*To be done:*
Lines that hold the word "scene" should be located and copied.
*** Supplied data
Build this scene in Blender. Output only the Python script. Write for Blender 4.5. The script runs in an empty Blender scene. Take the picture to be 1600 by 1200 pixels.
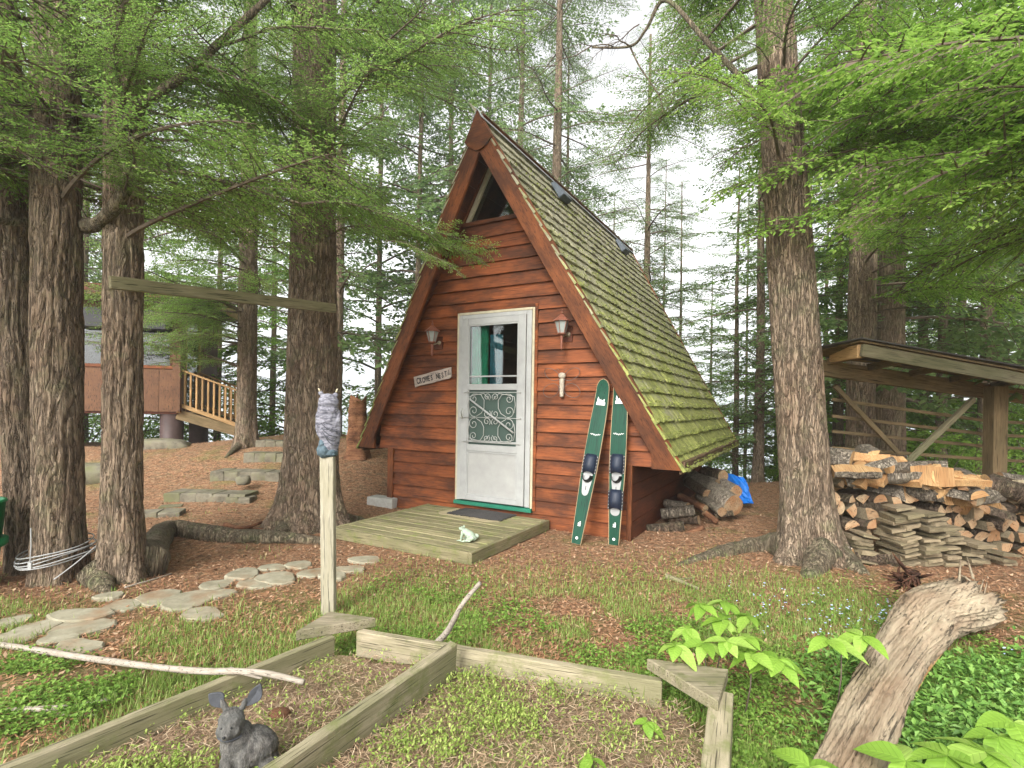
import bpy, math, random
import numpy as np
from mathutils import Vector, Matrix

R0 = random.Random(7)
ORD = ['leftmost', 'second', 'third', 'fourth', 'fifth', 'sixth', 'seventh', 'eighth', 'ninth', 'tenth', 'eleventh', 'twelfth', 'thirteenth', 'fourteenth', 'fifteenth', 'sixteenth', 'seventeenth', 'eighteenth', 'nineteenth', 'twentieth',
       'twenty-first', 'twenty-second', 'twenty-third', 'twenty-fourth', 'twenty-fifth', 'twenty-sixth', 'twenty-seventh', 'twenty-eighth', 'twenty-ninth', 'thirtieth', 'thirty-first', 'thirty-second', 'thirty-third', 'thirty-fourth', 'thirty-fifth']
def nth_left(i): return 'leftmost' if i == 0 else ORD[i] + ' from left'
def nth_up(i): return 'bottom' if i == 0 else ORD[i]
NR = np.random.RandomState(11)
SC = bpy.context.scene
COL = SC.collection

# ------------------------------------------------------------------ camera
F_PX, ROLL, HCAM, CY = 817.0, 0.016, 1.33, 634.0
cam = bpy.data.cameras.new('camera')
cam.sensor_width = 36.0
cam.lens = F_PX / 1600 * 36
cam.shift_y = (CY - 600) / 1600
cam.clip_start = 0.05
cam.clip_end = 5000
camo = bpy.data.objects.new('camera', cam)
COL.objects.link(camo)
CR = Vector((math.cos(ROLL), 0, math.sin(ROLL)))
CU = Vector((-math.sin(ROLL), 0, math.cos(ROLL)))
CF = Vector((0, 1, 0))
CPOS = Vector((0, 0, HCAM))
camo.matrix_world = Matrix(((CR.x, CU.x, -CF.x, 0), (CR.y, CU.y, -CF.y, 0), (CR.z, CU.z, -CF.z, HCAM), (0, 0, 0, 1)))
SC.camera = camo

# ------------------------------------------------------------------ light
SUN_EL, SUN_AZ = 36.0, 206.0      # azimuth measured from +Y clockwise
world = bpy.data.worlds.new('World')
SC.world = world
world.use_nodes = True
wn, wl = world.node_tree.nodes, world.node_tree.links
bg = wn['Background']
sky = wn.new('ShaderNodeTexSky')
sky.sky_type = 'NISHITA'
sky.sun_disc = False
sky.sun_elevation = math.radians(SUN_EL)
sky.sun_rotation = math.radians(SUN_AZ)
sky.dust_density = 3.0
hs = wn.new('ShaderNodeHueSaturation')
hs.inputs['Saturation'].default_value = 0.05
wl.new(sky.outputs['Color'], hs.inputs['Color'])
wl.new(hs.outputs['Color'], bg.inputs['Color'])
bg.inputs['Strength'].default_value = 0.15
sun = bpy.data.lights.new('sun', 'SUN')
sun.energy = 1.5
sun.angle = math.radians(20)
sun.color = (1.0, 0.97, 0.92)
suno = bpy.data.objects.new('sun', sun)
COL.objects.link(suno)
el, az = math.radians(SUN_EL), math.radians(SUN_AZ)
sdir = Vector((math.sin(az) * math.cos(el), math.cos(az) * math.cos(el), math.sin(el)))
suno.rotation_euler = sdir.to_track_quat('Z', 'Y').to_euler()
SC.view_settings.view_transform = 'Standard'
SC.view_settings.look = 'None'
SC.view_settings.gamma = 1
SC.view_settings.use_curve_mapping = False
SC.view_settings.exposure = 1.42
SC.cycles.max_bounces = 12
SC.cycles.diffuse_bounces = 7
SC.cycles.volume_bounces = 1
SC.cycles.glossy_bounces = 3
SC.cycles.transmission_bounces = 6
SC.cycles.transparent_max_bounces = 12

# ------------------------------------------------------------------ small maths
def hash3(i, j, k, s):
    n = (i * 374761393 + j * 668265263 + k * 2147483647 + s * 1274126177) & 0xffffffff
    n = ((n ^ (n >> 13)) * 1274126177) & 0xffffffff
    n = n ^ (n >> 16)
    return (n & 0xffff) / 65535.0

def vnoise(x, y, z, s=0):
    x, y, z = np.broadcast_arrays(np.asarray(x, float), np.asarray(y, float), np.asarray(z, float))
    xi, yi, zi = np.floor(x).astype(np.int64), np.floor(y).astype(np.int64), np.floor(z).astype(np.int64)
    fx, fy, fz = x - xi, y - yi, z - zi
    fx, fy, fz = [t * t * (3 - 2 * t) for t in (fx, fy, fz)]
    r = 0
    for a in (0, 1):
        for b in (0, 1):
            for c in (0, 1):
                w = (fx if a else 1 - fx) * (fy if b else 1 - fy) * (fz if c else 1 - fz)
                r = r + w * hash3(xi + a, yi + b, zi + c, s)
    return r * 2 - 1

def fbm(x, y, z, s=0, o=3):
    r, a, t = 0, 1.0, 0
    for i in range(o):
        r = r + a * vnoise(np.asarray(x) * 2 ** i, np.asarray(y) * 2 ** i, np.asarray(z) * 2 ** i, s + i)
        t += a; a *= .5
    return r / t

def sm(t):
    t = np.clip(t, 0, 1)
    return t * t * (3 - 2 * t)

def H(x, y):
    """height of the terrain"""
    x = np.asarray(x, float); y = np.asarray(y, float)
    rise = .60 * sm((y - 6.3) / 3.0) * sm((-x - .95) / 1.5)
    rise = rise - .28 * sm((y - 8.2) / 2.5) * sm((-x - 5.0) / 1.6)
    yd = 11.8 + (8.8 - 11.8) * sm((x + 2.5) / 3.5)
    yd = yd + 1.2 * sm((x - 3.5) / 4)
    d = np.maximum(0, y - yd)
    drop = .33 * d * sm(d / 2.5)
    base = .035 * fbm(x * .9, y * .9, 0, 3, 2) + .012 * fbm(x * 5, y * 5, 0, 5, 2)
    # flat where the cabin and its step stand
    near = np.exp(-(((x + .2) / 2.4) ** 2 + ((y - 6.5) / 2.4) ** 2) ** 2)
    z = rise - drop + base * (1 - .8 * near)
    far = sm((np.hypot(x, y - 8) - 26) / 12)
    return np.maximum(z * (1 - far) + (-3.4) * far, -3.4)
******
*Solved exercise:*
Build this scene in Blender. Output only the Python script. Write for Blender 4.5. The script runs in an empty Blender scene. Take the picture to be 1600 by 1200 pixels.
SC = bpy.context.scene